A repórter da piauí Consuelo Dieguez perguntou ao jornalista sua opinião sobre a justificativa de Putin para a invasão à Ucrânia. O presidente alega que a operação militar é legítima defesa, já que o país vizinho vinha se aproximando da Otan (Organização do Tratado do Atlântico Norte), grupo que reúne as principais potências ocidentais. “A Otan não ia atacar a Rússia”, respondeu Zygar, de bate-pronto. “A Otan não consegue nem ajudar a Ucrânia. Putin entrou na guerra porque estava em risco, perdendo popularidade. Ele precisava criar um inimigo externo imaginário, então inventou essa história de que a Otan e o Ocidente queriam atacar a Rússia. Infelizmente não vejo Putin disposto a terminar a guerra. Ela vai continuar.”

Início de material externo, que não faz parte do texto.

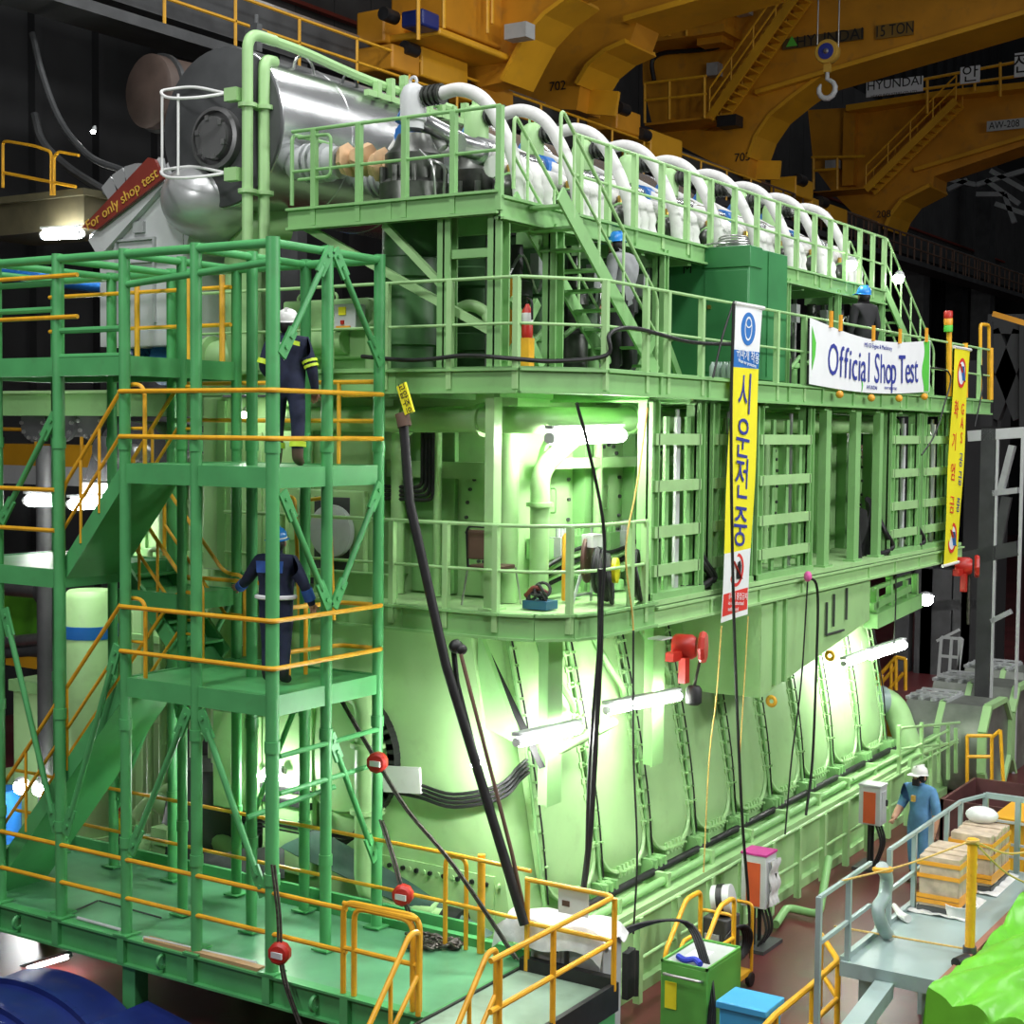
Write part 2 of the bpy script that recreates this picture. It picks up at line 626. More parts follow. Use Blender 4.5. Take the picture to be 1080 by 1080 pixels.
b = MB().cyl((14.32, 10.04, 1.292), (14.32, 9.81, 1.28), 0.18, 14).build('rubber_coupling', BLACK, ENG)
b = MB()
for i in range(5):
    b.tube(fillet([(14.46 - 0.01 * i, 13.5, 1.84 + 0.055 * i), (14.46 - 0.01 * i, 11.73 - 0.05 * i, 1.84 + 0.055 * i), (14.46 - 0.01 * i, 11.47 - 0.05 * i, 2.1), (14.46 - 0.01 * i, 11.47 - 0.05 * i, 2.95)], 0.1, 4), 0.024, 6)
b.build('cable_bundle', BLACK, ENG)
b = MB()
for i in range(4):
    b.tube(smooth_path([(14.4, 10.85, 2.68 + i * 0.05), (14.4, 10.48, 2.67 + i * 0.05), (14.42, 10.0, 2.62 + 0.05 * i), fr(14.5, 1.75 + 0.05 * i, 0.12), fr(14.8, 1.9 + 0.05 * i, 0.22), fr(15.0, 1.95 + 0.05 * i, 0.22)], 5), 0.022, 6)
b.build('cable_run', BLACK, ENG)
b = MB().bar((14.38, 11.0, 2.83), (14.38, 10.45, 2.88), 0.04, 0.31).build('cable_bracket', WPAINT, ENG)
b = MB()
for i in range(16):
    b.cyl((FX0, 12.6 - i * 0.21, 1.75), (FX0 - 0.04, 12.6 - i * 0.21, 1.75), 0.03, 6)
b.box(FX0 - 0.03, FX0, 9.5, 13.0, 1.05, 1.85)
b.mark = len(b.f)
for i in range(16):
    b.cyl((FX0 - 0.03, 12.6 - i * 0.2, 1.75), (FX0 - 0.06, 12.6 - i * 0.2, 1.75), 0.03, 6)
b.build('bolted_foot_flange', PALE, ENG, m2=BLACK)

# S-shaped stiffeners on the upper doors under the gallery
for x in (15.7, 17.0, 18.3):
    b = MB()
    b.tube(smooth_path([fr(x, 3.9, 0.12), fr(x + 0.02, 3.4, 0.16), fr(x + 0.12, 3.0, 0.26), fr(x + 0.34, 2.65, 0.3), fr(x + 0.5, 2.5, 0.22)], 6), 0.045, 6)
    b.build('curved_stiffener', MIDG, ENG)
b = MB().cyl((15.0, 8.98, 3.3), (16.4, 8.98, 3.42), 0.06, 10)
b.build('rail_pipe', PALE, ENG)
for x in (14.9, 17.5):
    b = MB().box(x - 0.09, x + 0.09, 8.95, 9.1, 2.7, 4.7)
    b.box(x - 0.16, x + 0.16, 8.93, 8.95, 2.7, 4.7)
    b.build('gallery_strut', MIDG, ENG)
b = MB()
for i in range(7):
    b.cyl((14.7 + i * 0.02, 9.0, 3.15), (14.7 + i * 0.02, 9.9, 4.6), 0.01, 4)
b.build('strut_wire', BLACK, ENG)
b = MB().prism([(14.6, 9.2, 3.4), (14.6, 9.8, 4.7), (14.6, 9.8, 3.6)], (0.08, 0, 0)).build('gusset', MIDG, ENG)

# hanging box under the side gallery
b = MB().prism([(19.6, 8.42, 3.32), (24.0, 8.42, 3.98), (24.0, 8.42, 4.7), (19.6, 8.42, 4.7)], (0, 1.5, 0))
BX = b.build('side_box', PALE, ENG)
b = MB()
for x in (20.0, 20.35):
    b.box(x, x + 0.06, 8.37, 8.42, 3.45, 4.68)
b.build('box_stiffener', MIDG, BX)
b = MB()
for p, q in [((22.0, 4.45), (22.0, 3.95)), ((22.0, 3.95), (22.75, 3.95)), ((22.3, 4.55), (22.3, 4.05)), ((22.85, 4.6), (22.85, 4.1))]:
    b.bar((p[0], 8.39, p[1]), (q[0], 8.39, q[1]), 0.03, 0.03)
b.build('box_hinge', DGREY, BX)
for x, z in ((20.0, 3.22), (22.25, 3.6)):
    b = MB().ring((x, 8.42, z), (1, 0, 0), 0.06, 0.03, 12, 6)
    b.build('lifting_eye', YEL, BX)

# ------------------------------------------------------------------ entablature between the galleries
b = MB().box(15.4, 27.2, 9.8, 12.6, 4.9, 7.5)
b.build('entablature', PALE, ENG)
for i in range(9):
    x = 15.72 + 1.33 * i
    if i not in (6, 7):
        b = MB()
        for j in range(2):
            cx = x + 0.38 + j * 0.0
        out = []
        for j in range(20):
            t = 2 * PI * j / 20
            out.append((x + 0.45 + 0.36 * math.copysign(abs(math.cos(t)) ** 0.75, math.cos(t)), 9.8, 6.15 + 0.78 * math.copysign(abs(math.sin(t)) ** 0.85, math.sin(t))))
        b.prism(out, (0, -0.07, 0))
        b.mark = len(b.f)
        for j in range(20):
            p = out[j]
            q = V((x + 0.45, 9.73, 6.15)).lerp(V((p[0], 9.73, p[2])), 0.88)
            b.cyl(q, q - V((0, 0.035, 0)), 0.024, 6)
        cv = b.build('oval_cover', PALE, ENG, m2=DGREY)
        b = MB().tube(fillet([(x + 0.36, 9.73, 6.0), (x + 0.36, 9.66, 6.0), (x + 0.36, 9.66, 6.3), (x + 0.36, 9.73, 6.3)], 0.03), 0.012, 6)
        b.build('cover_handle', MIDG, cv)
    b = MB().box(x + 1.0, x + 1.18, 9.62, 9.8, 4.95, 7.3)
    b.build('entablature_rib', MIDG, ENG)
    b = MB().cyl((x + 1.12, 9.5, 4.98), (x + 1.12, 9.5, 7.2), 0.085 if i % 2 else 0.06, 10)
    b.build('riser_pipe', PALE, ENG)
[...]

A certa altura da conversa, Zygar relatou que havia dormido mal nas noites anteriores ao Festival piauí. E que isso acontecia toda vez que precisava viajar. “Pelo menos três vezes por semana eu tenho sonhos malucos em que me vejo em Moscou e tenho a sensação de que vou ser preso”, disse o jornalista. “Meus amigos americanos [preocupados com a escalada autoritária de Trump] me perguntam: quando saber a hora de ir embora do país? Eu respondo: nós, jornalistas russos, trabalhamos e lutamos por 22 anos até as coisas ficarem realmente arriscadas e precisarmos ir embora. É cedo demais para dizer que o jornalismo americano está morrendo. Mas o pior que está acontecendo nos Estados Unidos é a autocensura. Hoje em dia eu hesito na hora de escrever, com medo de ser deportado.”